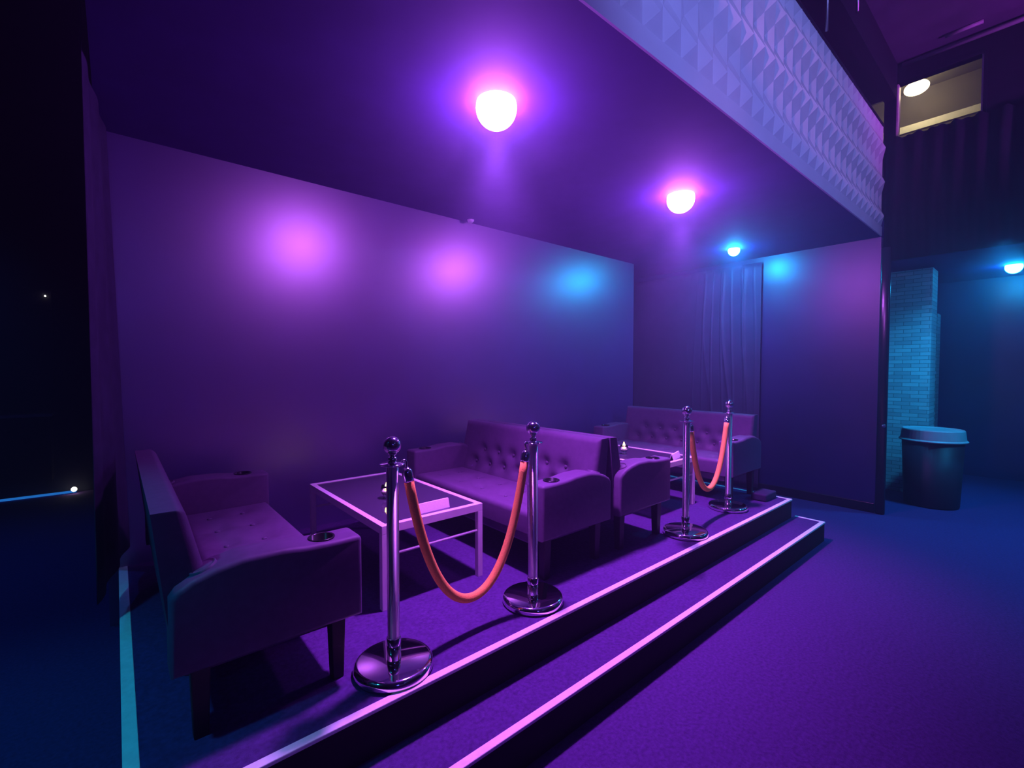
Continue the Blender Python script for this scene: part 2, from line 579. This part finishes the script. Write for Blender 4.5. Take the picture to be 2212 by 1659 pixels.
def steps(L, r, n, extra=()):
    e = [0, 0.05 * r, 0.2 * r, 0.45 * r, 0.75 * r, r]
    inner = [r + (L - 2 * r) * i / n for i in range(1, n)]
    return sorted(set([round(a, 5) for a in e + inner + [L - a for a in e]]))


def cushion(W, H, T, r, dims, mapf, na, nbb, dd=0.02, ds=0.045):
    A, B = steps(W, r, na), steps(H, r, nbb)
    bm = nb()

    def rd(e):
        return 0 if e >= r else r - math.sqrt(max(0, r * r - (r - e) ** 2))

    top = []
    for b in B:
        row = []
        for a in A:
            h = T - max(rd(min(a, W - a)), rd(min(b, H - b)))
            for (p, q) in dims:
                d2 = (a - p) ** 2 + (b - q) ** 2
                h -= dd * math.exp(-d2 / (ds * ds)) + 0.35 * dd * math.exp(-d2 / (4 * ds * ds))
            row.append(bm.verts.new(mapf(a, b, h)))
        top.append(row)
    na_, nb_ = len(A), len(B)
    for j in range(nb_ - 1):
        for i in range(na_ - 1):
            bm.faces.new((top[j][i], top[j][i + 1], top[j + 1][i + 1], top[j + 1][i]))
    rim = [(i, 0) for i in range(na_)] + [(na_ - 1, j) for j in range(1, nb_)] + [(i, nb_ - 1) for i in range(na_ - 2, -1, -1)] + [(0, j) for j in range(nb_ - 2, 0, -1)]
    low = [bm.verts.new(mapf(A[i], B[j], 0)) for i, j in rim]
    n = len(rim)
    for k in range(n):
        k2 = (k + 1) % n
        (i, j), (i2, j2) = rim[k], rim[k2]
        bm.faces.new((top[j][i], low[k], low[k2], top[j2][i2]))
    bm.faces.new(low)
    return bm


def boolean_cut(o, cutters):
    """apply a difference cut straight away"""
    for c in cutters:
        md = o.modifiers.new('cut', 'BOOLEAN'); md.operation = 'DIFFERENCE'; md.object = c; md.solver = 'EXACT'
    dg = bpy.context.evaluated_depsgraph_get()
    me = bpy.data.meshes.new_from_object(o.evaluated_get(dg))
    o.modifiers.clear()
    old = o.data; o.data = me
    bpy.data.meshes.remove(old)
    for c in cutters:
        bpy.data.objects.remove(c, do_unlink=True)
    return o


def arm_top(x):
    """height of the arm's top along its depth, front (0) to back (SD)"""
    pts = [(0.0, 0.590), (0.10, 0.590), (0.20, 0.594), (0.30, 0.606), (0.42, 0.608), (0.50, 0.596), (0.57, 0.575), (0.62, 0.548), (0.64, 0.52)]
    for (a, za), (b, zb_) in zip(pts, pts[1:]):
        if x <= b:
            t = (x - a) / (b - a)
            t = t * t * (3 - 2 * t) * 0.4 + t * 0.6
            return za + (zb_ - za) * t
    return 0.52


def make_sofa():
    """front at local -x; footprint centred on the empty, floor at z=0"""
    t = thing('sofa', '', 'sofa', (0, 0, 0), 0, 'tufted lounge sofas')
    ox, oy = -SD / 2, -SW / 2
    obj('base', bx(ox + 0.03, ox + SD - 0.04, oy + 0.10, oy + SW - 0.10, 0.20, 0.30, bev=0.015), 'velvet', t)
    # seat
    aw = 0.15
    sW, sH = SW - 2 * aw + 0.01, 0.47
    sd = [(sW * (k + 0.5) / 5, q) for k in range(5) for q in (0.17, 0.34)]
    seat = auto(obj('seat', cushion(sW, sH, 0.135, 0.035, sd, lambda a, b, h: (ox + 0.012 + b, oy + aw - 0.005 + a, 0.27 + h), 48, 22, 0.016, 0.045), 'velvet', t), 60)
    for (p, q) in sd:
        obj('button', ball(nb(), (ox + 0.012 + q, oy + aw - 0.005 + p, 0.27 + 0.135 - 0.018), 0.013, 1, 1, 0.5, 12, 8), 'velvet', seat, smooth=True)
    # backrest, leaning back
    bW, bH, T = SW - 0.12, 0.53, 0.12

    def mb(a, b, h):
        k = b / bH
        zz = 0.27 + b
        xb = 0.625 + 0.055 * k
        th = 0.165 - 0.072 * k
        return (ox + xb - h / T * th, oy + 0.06 + a, zz)

    rows = [(0.19, 7, 0.0), (0.30, 6, 0.5)]
    bd = []
    for q, n, off in rows:
        for k in range(n):
            bd.append((0.20 + (bW - 0.40) * (k + off) / 6, q))
    back = auto(obj('backrest', cushion(bW, bH, T, 0.035, bd, mb, 56, 26, 0.034, 0.045), 'velvet', t), 60)
    for (p, q) in bd:
        c = mb(p, q, T - 0.040)
        obj('button', ball(nb(), c, 0.014, 0.5, 1, 1, 12, 8), 'velvet', back, smooth=True)
    # arms with a cup holder near the front and a round cap near the back
    for s in (0, 1):
        y0 = oy if s == 0 else oy + SW - aw
        pts = [(ox, 0.26)] + [(ox + x, arm_top(x)) for x in [SD * k / 34 for k in range(35)]] + [(ox + SD, 0.26)]
        bm = nb()
        prism(bm, pts, y0, y0 + aw)
        bm.normal_update()
        es = [e for e in bm.edges if len(e.link_faces) == 2 and any(abs(f.normal.y) > 0.9 for f in e.link_faces)]
        es += [e for e in bm.edges if all(abs(v.co.x - ox) < 1e-5 and v.co.z > 0.5 for v in e.verts)]
        es = list({e.index: e for e in es}.values()) if False else list(set(es))
        bmesh.ops.bevel(bm, geom=es, offset=0.022, segments=4, affect='EDGES', profile=0.5, clamp_overlap=True)
        arm = obj('arm', bm, 'velvet', t)
        yc = y0 + aw / 2
        xc = ox + 0.14
        zc = arm_top(0.14)
        cut = obj('cut', tube(nb(), [(xc, yc, zc - 0.08), (xc, yc, zc + 0.05)], 0.043, 32), 'velvet', t)
        boolean_cut(arm, [cut])
        auto(arm, 45)
        prof = [(0.0425, zc - 0.078), (0.0425, zc + 0.004), (0.050, zc + 0.006), (0.052, zc + 0.002), (0.047, zc - 0.004)]
        cup = lathe(nb(), [(0, zc - 0.078)] + prof, 32, xc, yc)
        obj('cup_holder', cup, 'cup', arm, smooth=True)
        x2 = 0.54
        z2 = arm_top(x2)
        sl = (arm_top(x2 + 0.02) - arm_top(x2 - 0.02)) / 0.04
        cp = lathe(nb(), [(0, 0.007), (0.030, 0.007), (0.034, 0.003), (0.038, 0.008), (0.043, 0.008), (0.045, -0.004)], 28)
        bmesh.ops.rotate(cp, verts=cp.verts, cent=(0, 0, 0), matrix=Matrix.Rotation(-math.atan(sl), 3, 'Y'))
        bmesh.ops.translate(cp, verts=cp.verts, vec=(ox + x2, yc, z2))
        obj('round_cap', cp, 'velvet', arm, smooth=True)
    for x in (0.085, SD - 0.085):
        for y in (0.075, SW - 0.075):
            bm = nb()
            box(bm, ox + x - 0.03, ox + x + 0.03, oy + y - 0.03, oy + y + 0.03, 0.0, 0.27, bev=0.005)
            for v in bm.verts:
                if v.co.z < 0.05:
                    v.co.x = ox + x + (v.co.x - ox - x) * 0.75; v.co.y = oy + y + (v.co.y - oy - y) * 0.75
            obj('leg', bm, 'leg', t)
    return t


sofa = make_sofa()
sofa.location = (0.755 - SD / 2, 1.82 + SW / 2, P); sofa.rotation_euler = (0, 0, PI)
sofa['label'] = 'purple-lit tufted sofa nearest the camera, back to the drape and teal edge strip'
dup(sofa, (1.862 + SD / 2, 1.89 + SW / 2, P), 0, 'purple-lit tufted sofa facing the front table, buttoned back fully visible')
dup(sofa, (3.228 - SD / 2, 1.88 + SW / 2, P), PI, 'tufted sofa showing only its near arm, placed back-to-back behind another sofa')
dup(sofa, (4.328 + SD / 2, 1.89 + SW / 2, P), 0, 'tufted sofa farthest away, in front of the satin curtain')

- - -

■ **INSTRUCTIONS FOR THE TASK**
Look at the listing and set down only the lines from its start through the line with "return 0 if", word for word and without pictures.

■ **ANSWER TO THIS EXERCISE**
Continue the Blender Python script for this scene: part 2, from line 579. This part finishes the script. Write for Blender 4.5. Take the picture to be 2212 by 1659 pixels.
def steps(L, r, n, extra=()):
    e = [0, 0.05 * r, 0.2 * r, 0.45 * r, 0.75 * r, r]
    inner = [r + (L - 2 * r) * i / n for i in range(1, n)]
    return sorted(set([round(a, 5) for a in e + inner + [L - a for a in e]]))


def cushion(W, H, T, r, dims, mapf, na, nbb, dd=0.02, ds=0.045):
    A, B = steps(W, r, na), steps(H, r, nbb)
    bm = nb()

    def rd(e):
        return 0 if e >= r else r - math.sqrt(max(0, r * r - (r - e) ** 2))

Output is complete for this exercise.